When Abiathar the son of Ahimelech had fled to David to Keilah, he had come down with an ephod in his hand. (1 Samuel 23:6)
Abiathar is the only surviving member of Ahimelech's family, who were all wiped out by Saul for assisting the renegade David in his flight. Abiathar flees to David and David promises to protect him, and it seems here in this isolated verse that Abiathar has brought an ephod with him. An ephod is the garment of a priest, and it is highly symbolic in this context, because David, the rightful king of Israel, is on the run, and he has now been given this symbol. Jesus, too, is rightful king and priest of a world that rejects him and persecutes him. Tuesday marks the 500th anniversary of the Reformation, of Martin Luther posting his grievances on the door in Whittenburg. One of the aspects of the Reformation was connecting the common man directly with Jesus through the scriptures translated in the vernacular language. Jesus is the great high priest, and until we had the scriptures in our own language, we had to trust in the priests to connect us to Christ through a confusing Latin Mass. Martin Luther and the printing press started the process of getting the ephod to the son of David, where it rightly belonged.

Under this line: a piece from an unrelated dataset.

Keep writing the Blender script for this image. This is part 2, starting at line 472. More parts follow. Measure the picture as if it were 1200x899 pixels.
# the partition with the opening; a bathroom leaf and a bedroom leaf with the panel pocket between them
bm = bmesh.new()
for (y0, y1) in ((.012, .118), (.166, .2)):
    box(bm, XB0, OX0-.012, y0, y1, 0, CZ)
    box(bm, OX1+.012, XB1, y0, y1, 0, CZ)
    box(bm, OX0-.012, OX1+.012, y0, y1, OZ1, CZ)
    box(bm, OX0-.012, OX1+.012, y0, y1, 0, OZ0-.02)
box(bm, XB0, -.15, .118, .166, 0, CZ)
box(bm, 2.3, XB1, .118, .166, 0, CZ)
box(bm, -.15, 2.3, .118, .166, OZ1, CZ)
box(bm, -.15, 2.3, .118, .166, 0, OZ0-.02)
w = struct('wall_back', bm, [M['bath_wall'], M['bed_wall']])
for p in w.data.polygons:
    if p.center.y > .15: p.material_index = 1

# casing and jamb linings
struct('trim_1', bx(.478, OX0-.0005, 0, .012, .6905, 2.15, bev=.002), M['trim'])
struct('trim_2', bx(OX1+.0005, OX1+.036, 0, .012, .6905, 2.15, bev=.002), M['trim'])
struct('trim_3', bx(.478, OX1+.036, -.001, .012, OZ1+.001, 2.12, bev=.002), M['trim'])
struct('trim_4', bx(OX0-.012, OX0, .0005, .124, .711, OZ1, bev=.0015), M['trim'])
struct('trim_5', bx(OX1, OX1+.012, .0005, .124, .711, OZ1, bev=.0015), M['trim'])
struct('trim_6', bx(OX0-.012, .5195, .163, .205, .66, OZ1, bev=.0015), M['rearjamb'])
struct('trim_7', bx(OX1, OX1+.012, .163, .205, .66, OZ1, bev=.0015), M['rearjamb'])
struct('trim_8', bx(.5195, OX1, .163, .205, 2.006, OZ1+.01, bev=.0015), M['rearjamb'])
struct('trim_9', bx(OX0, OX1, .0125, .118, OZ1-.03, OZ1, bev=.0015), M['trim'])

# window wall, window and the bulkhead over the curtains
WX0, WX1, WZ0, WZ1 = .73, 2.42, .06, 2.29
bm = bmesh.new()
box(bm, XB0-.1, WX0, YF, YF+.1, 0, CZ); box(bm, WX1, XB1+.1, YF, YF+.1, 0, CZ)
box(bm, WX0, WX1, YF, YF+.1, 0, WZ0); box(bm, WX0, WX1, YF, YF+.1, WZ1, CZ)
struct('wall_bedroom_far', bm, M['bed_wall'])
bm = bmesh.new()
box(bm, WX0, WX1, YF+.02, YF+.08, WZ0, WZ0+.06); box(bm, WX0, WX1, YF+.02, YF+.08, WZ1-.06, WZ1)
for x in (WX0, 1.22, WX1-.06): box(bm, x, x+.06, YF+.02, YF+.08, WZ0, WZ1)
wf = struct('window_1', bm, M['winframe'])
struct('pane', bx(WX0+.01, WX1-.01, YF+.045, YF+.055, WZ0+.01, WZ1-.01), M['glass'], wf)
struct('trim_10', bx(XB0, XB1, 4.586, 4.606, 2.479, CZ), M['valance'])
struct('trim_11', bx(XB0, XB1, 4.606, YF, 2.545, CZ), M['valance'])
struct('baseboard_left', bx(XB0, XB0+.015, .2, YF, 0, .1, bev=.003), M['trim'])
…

As we see in Leviticus 10, the priesthood is a flawed institution when in the hands of men. Nadab and Abihu offer strange fire to the Lord and are destroyed. Aaron, their father, is so grieved by this tragedy, and full of resentment and sin, that he is unable to eat the sin offering for the atonement of the congregation. Likewise, a man cannot atone for the sins of others, because his own sin is in the way and must be atoned for first.
In Leviticus 16, God gives Moses a complicated choreography of offerings and motions for a sinful priest to be able to atone for the sins of the congregation, but these complex instructions only show how inadequate humans are and how important it is to have a perfect sacrifice for the sins of the whole world. All of this prefigures Christ.

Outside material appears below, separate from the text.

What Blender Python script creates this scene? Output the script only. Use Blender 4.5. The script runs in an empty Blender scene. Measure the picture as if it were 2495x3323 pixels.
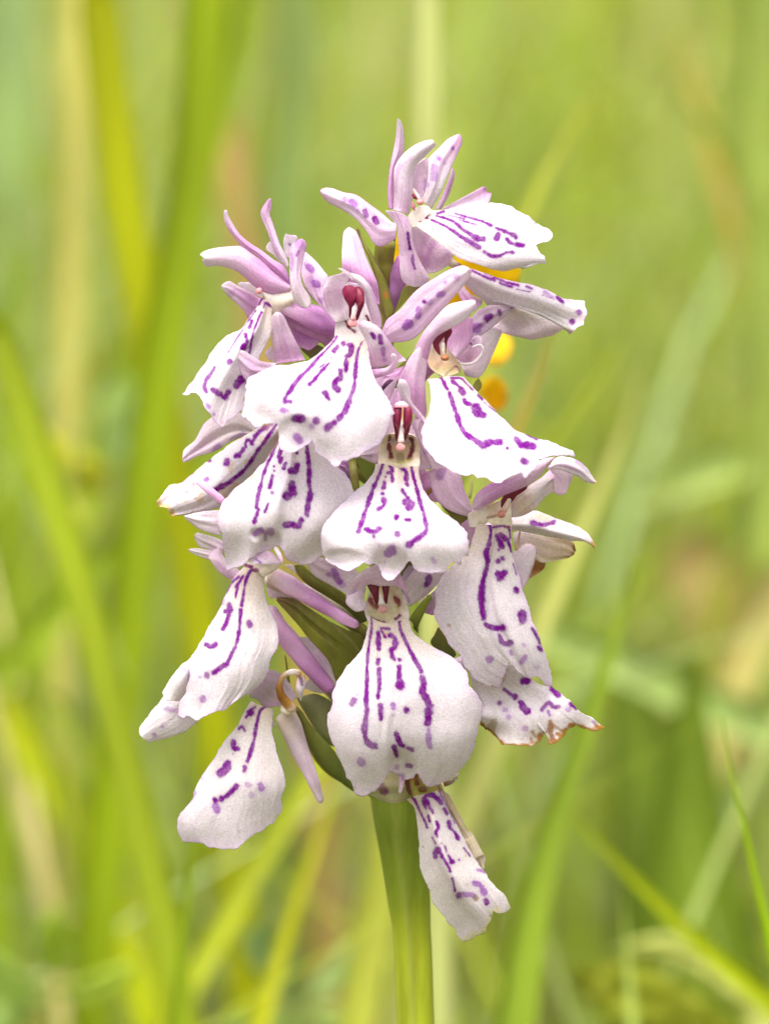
import bpy, math, random
import numpy as np

# ------------------------------------------------------------------ scene, camera, light
scene = bpy.context.scene
COL = scene.collection
R = math.radians

PITCH = R(9.0)            # the camera looks a little down on the spike
DIST = 0.40               # camera to stem axis, metres
SPX = 0.0213e-3           # metres per source pixel at the stem axis
CX, CY = 1247.5, 1661.5
ZC = 0.205                # height of the picture centre above the ground
FWD = np.array([0.0, math.cos(PITCH), -math.sin(PITCH)])
UPV = np.array([0.0, math.sin(PITCH), math.cos(PITCH)])
RGT = np.array([1.0, 0.0, 0.0])
CAM = np.array([0.0, 0.0, ZC]) - FWD * DIST

cam_data = bpy.data.cameras.new('camera')
cam = bpy.data.objects.new('camera', cam_data)
COL.objects.link(cam)
cam.location = CAM
cam.rotation_euler = (R(90) - PITCH, 0, 0)
cam_data.sensor_fit = 'VERTICAL'
cam_data.sensor_height = 36.0
cam_data.sensor_width = 27.0
cam_data.lens = 36.0 * DIST / (3323 * SPX)
cam_data.clip_start = 0.01
cam_data.clip_end = 400.0
cam_data.dof.use_dof = True
cam_data.dof.focus_distance = DIST - 0.0075
cam_data.dof.aperture_fstop = 39.0
scene.camera = cam

world = bpy.data.worlds.new('World')
scene.world = world
world.use_nodes = True
wn = world.node_tree
wn.nodes.clear()
w_out = wn.nodes.new('ShaderNodeOutputWorld')
w_bg = wn.nodes.new('ShaderNodeBackground')
w_sky = wn.nodes.new('ShaderNodeTexSky')
w_hsv = wn.nodes.new('ShaderNodeHueSaturation')
w_sky.sky_type = 'NISHITA'
w_sky.sun_disc = False
w_sky.sun_elevation = R(66)
w_sky.sun_rotation = R(205)
w_sky.air_density = 1.0
w_sky.dust_density = 6.0
w_sky.ozone_density = 1.0
w_hsv.inputs['Saturation'].default_value = 0.18      # bright thin overcast
w_bg.inputs['Strength'].default_value = 0.15
wn.links.new(w_sky.outputs[0], w_hsv.inputs['Color'])
wn.links.new(w_hsv.outputs[0], w_bg.inputs['Color'])
wn.links.new(w_bg.outputs[0], w_out.inputs[0])

sun_data = bpy.data.lights.new('sun', 'SUN')
sun_data.energy = 1.2
sun_data.angle = R(40)
sun_data.color = (1.0, 0.96, 0.88)
sun = bpy.data.objects.new('sun', sun_data)
COL.objects.link(sun)
# sun behind the photographer's left shoulder, high
_az, _el = R(205), R(66)
_dir = (math.sin(_az) * math.cos(_el), math.cos(_az) * math.cos(_el), math.sin(_el))
from mathutils import Vector
sun.rotation_euler = Vector(_dir).to_track_quat('Z', 'Y').to_euler()
sun.location = (0, 0, 3)

vs = scene.view_settings
vs.view_transform = 'Standard'
vs.look = 'None'
vs.exposure = 1.32
vs.gamma = 1.0
vs.use_curve_mapping = False
scene.render.engine = 'CYCLES'
scene.cycles.use_denoising = True
scene.cycles.max_bounces = 8
scene.cycles.diffuse_bounces = 5
scene.cycles.transmission_bounces = 6
scene.cycles.caustics_reflective = False
scene.cycles.caustics_refractive = False

rng = np.random.default_rng(7)

# ------------------------------------------------------------------ mapping a viewing ray to a plane of given depth
FR = {'A': (1000, 350, 500), 'B': (1400, 500, 500), 'C': (600, 600, 500), 'D': (1000, 700, 500),
      'E': (1450, 800, 500), 'F': (560, 950, 500), 'G': (760, 1050, 550), 'H': (1300, 950, 500),
      'I': (1350, 1150, 600), 'J': (1000, 1200, 550), 'K': (1000, 1450, 550), 'L': (500, 1300, 500),
      'M': (650, 1400, 550), 'N': (1350, 1450, 600), 'O': (1380, 1800, 600), 'Q': (440, 1750, 600),
      'R': (850, 1800, 500), 'S': (1020, 1820, 600), 'T': (1020, 2020, 600), 'U': (540, 2150, 600),
      'V': (1150, 2500, 550), 'Z': (0, 0, 2495)}


def pts(f, s):
    """'x,y x,y' measured on a detail sheet -> source pixels"""
    x0, y0, sc = FR[f]
    a = np.array([[float(c) for c in p.split(',')] for p in s.split()])
    return np.array([x0, y0]) + a * (sc / 1661.0)


def world_pt(px, d_mm):
    """points px (n,2) seen from the camera, standing d_mm in front of the stem axis plane"""
    px = np.asarray(px, float)
    d = np.broadcast_to(np.asarray(d_mm, float), px.shape[:-1]) * 1e-3
    dirs = (FWD + ((px[..., 0:1] - CX) * SPX / DIST) * RGT - ((px[..., 1:2] - CY) * SPX / DIST) * UPV)
    t = (-d - CAM[1]) / dirs[..., 1]
    return CAM + dirs * t[..., None]


# ------------------------------------------------------------------ materials
def attr_material(name, rough, transl, bump_scale, bump_dist, spec=0.4, sheen=0.0, var=0.10, var_scale=900.0, stretch=1.0, sss=0.0):
    m = bpy.data.materials.new(name)
    m.use_nodes = True
    nt = m.node_tree
    nt.nodes.clear()
    out = nt.nodes.new('ShaderNodeOutputMaterial')
    pr = nt.nodes.new('ShaderNodeBsdfPrincipled')
    at = nt.nodes.new('ShaderNodeAttribute')
    at.attribute_name = 'Col'
    tc = nt.nodes.new('ShaderNodeTexCoord')
    n1 = nt.nodes.new('ShaderNodeTexNoise')
    n1.inputs['Scale'].default_value = var_scale
    n1.inputs['Detail'].default_value = 6
    n1.inputs['Roughness'].default_value = 0.65
    mp = nt.nodes.new('ShaderNodeMapping')
    mp.inputs['Scale'].default_value = (1, 1, stretch)
    nt.links.new(tc.outputs['Object'], mp.inputs['Vector'])
    nt.links.new(mp.outputs[0], n1.inputs['Vector'])
    mr = nt.nodes.new('ShaderNodeMapRange')
    mr.inputs['From Min'].default_value = 0.3
    mr.inputs['From Max'].default_value = 0.7
    mr.inputs['To Min'].default_value = 1.0 - var
    mr.inputs['To Max'].default_value = 1.0 + var
    nt.links.new(n1.outputs['Fac'], mr.inputs['Value'])
    mx = nt.nodes.new('ShaderNodeVectorMath')
    mx.operation = 'SCALE'
    nt.links.new(at.outputs['Color'], mx.inputs[0])
    nt.links.new(mr.outputs[0], mx.inputs['Scale'])
    col = mx.outputs[0]
    nt.links.new(col, pr.inputs['Base Color'])
    pr.inputs['Roughness'].default_value = rough
    pr.inputs['Specular IOR Level'].default_value = spec
    if sheen:
        pr.inputs['Sheen Weight'].default_value = sheen
    if sss:
        pr.inputs['Subsurface Weight'].default_value = sss
        pr.inputs['Subsurface Radius'].default_value = (0.8, 0.7, 0.8)
        pr.inputs['Subsurface Scale'].default_value = 0.0008
    if bump_dist:
        nb = nt.nodes.new('ShaderNodeTexNoise')
        nb.inputs['Scale'].default_value = bump_scale
        nb.inputs['Detail'].default_value = 3
        nt.links.new(tc.outputs['Object'], nb.inputs['Vector'])
        bp = nt.nodes.new('ShaderNodeBump')
        bp.inputs['Strength'].default_value = 1.0
        bp.inputs['Distance'].default_value = bump_dist
        nt.links.new(nb.outputs['Fac'], bp.inputs['Height'])
        nt.links.new(bp.outputs[0], pr.inputs['Normal'])
    if transl:
        tr = nt.nodes.new('ShaderNodeBsdfTranslucent')
        nt.links.new(col, tr.inputs['Color'])
        ms = nt.nodes.new('ShaderNodeMixShader')
        ms.inputs[0].default_value = transl
        nt.links.new(pr.outputs[0], ms.inputs[1])
        nt.links.new(tr.outputs[0], ms.inputs[2])
        nt.links.new(ms.outputs[0], out.inputs[0])
    else:
        nt.links.new(pr.outputs[0], out.inputs[0])
    return m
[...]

Once again the book of Hebrews is our enlightening star. Jesus had to become a man in every respect so that he might become a merciful and faithful high priest in the service of God, to make propitiation for the sins of the people (2:17). Because he was faithful to the commandments and did not sin, he does not have to atone for his own. Because he is God, his blood is sufficient for all. Jesus is a priest, not because he is descended through the levitical order, but because he has the power of an indestructible life (7:15).
And Christ is not just a priest, he is the great high priest. Aaron was a priest in weakness, but Christ is perfect and therefore the source of eternal salvation to all who obey him (5:9). Because Christ is in heaven, at the right hand of the Father, no complex instructions for tabernacle patterns is necessary. Christ has obtained a ministry that is as much more excellent than the old as the covenant he mediates is better, since it is enacted on better promises (8:6).

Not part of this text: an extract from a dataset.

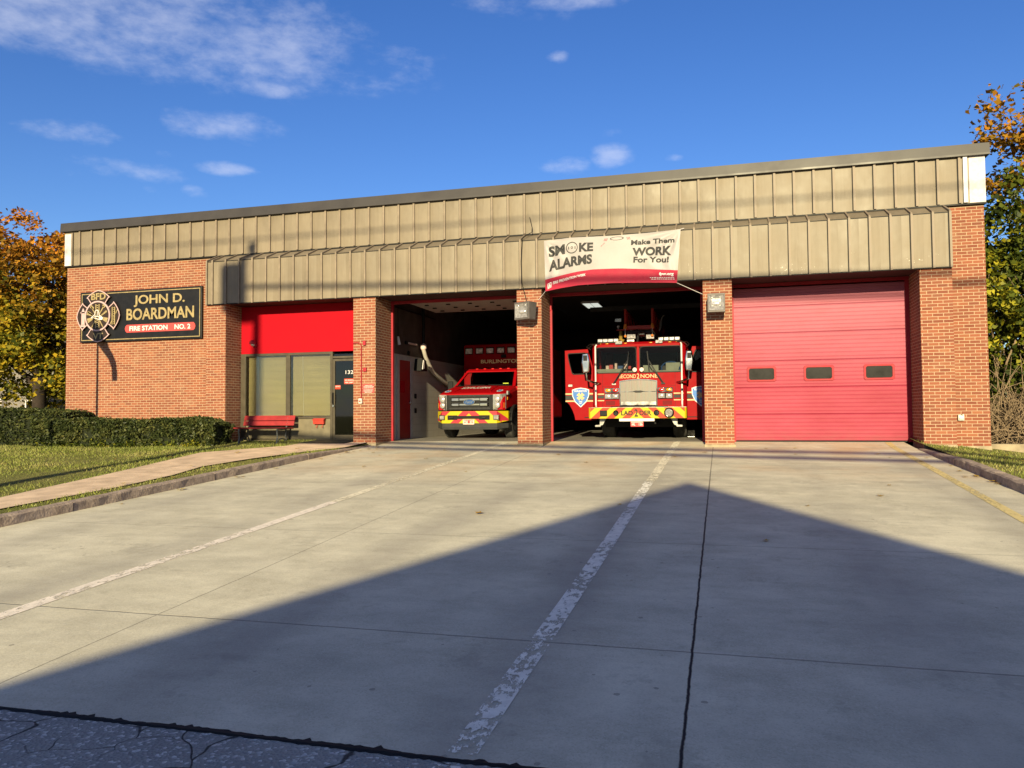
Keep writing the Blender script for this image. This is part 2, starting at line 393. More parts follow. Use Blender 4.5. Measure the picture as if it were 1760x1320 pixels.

Without Luther and the Reformation bringing this knowledge to the common people by way of the scriptures in the vulgar tongue, we would still be lost in a dead language, an imperfect earthly system that confuses the once-for-all sacrifice on the cross with a continual re-sacrifice at the hands of a sinful priest, and a lack of assurance of salvation due to a lack of Christ as liaison between heaven and earth.